A new prototype for the 2021 Mercedes-Benz S-Class has been spied testing with very little camouflage, providing us with a good idea of the vehicle’s overall design.

This prototype is finished in gloss black and includes some light camouflage across the front and rear fascias. One of the first things that will strike you about the design of the new S-Class is the sportier front and rear fascias which are more angular than the outgoing model and more akin to the current Mercedes-Benz CLS.

Also of note with this prototype are the pop-out door handles that sit flush with the bodywork when not in use. Our spy photographers have previously spotted next-gen S-Class testers with traditional door handles, leading us to believe certain variants will have traditional door handles while higher-end models will get the pop-out units.

Read More: 2021 Mercedes S-Class Prepares To Bloom As More Camo Falls

Inside, significant changes have been made to the car. For starters, there is a large digital instrument cluster and a 12.8-inch infotainment system neatly incorporated vertically into the dashboard. This screen incorporates the company’s latest MBUX software and can be had with OLED technology and haptic feedback. In addition, the instrument cluster provides a 3D effect without the user having to use 3D glasses.
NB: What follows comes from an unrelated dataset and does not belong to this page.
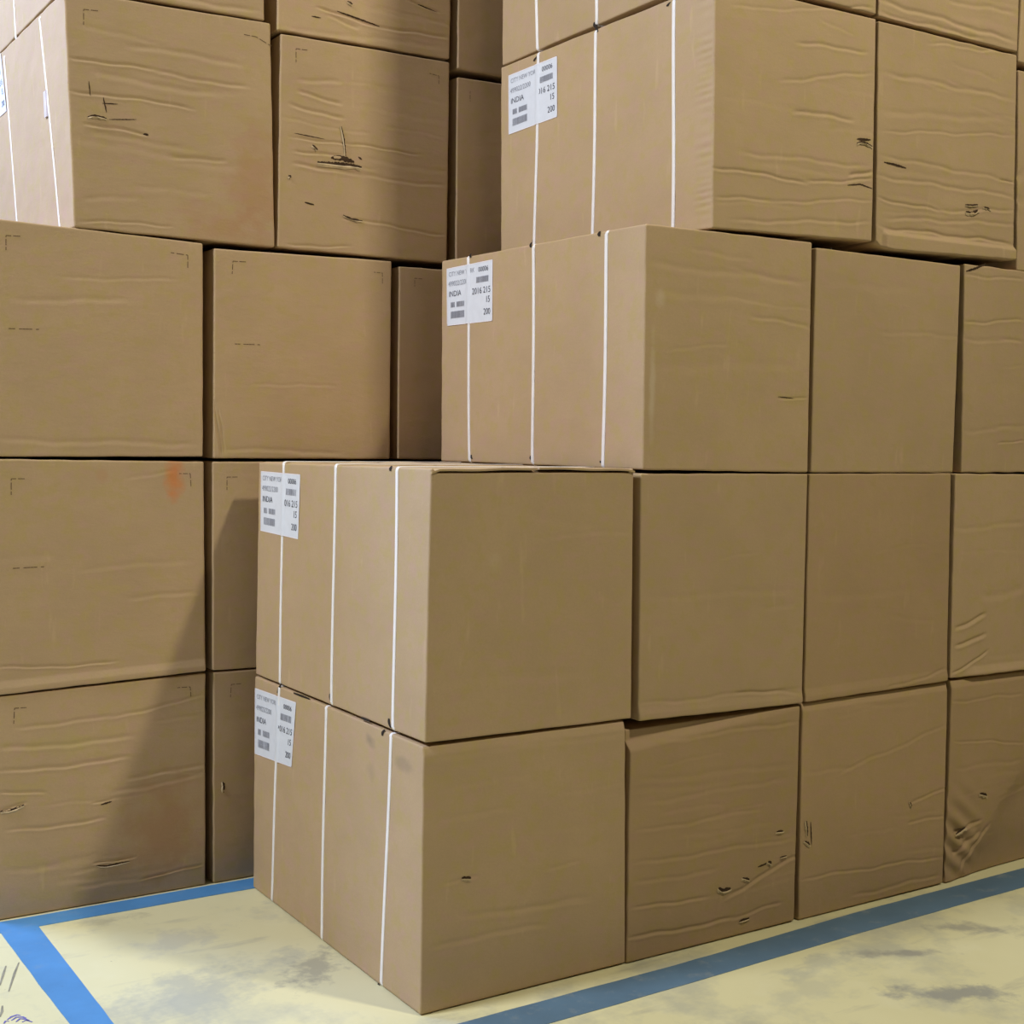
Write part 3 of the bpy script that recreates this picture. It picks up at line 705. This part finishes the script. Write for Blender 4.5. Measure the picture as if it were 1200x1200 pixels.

As part of the brand’s shift to more screens and touch surfaces, it has taken away 27 hard buttons and switches from the outgoing model. Significant advancements have also been made to the screens enjoyed by rear-seat passengers.

Underpinning the new S-Class is the MRA II rear-wheel drive platform that uses carbon fiber and aluminum extensively in its construction. This architecture will also bring with it rear-wheel steering. Other key pieces of technology found within the new S-Class will include Level 3 autonomous driving capabilities, active suspension, and more.

Powertrain details remain unclear although electrification will be present across the range, including various 48-volt mild-hybrid models and a plug-in hybrid.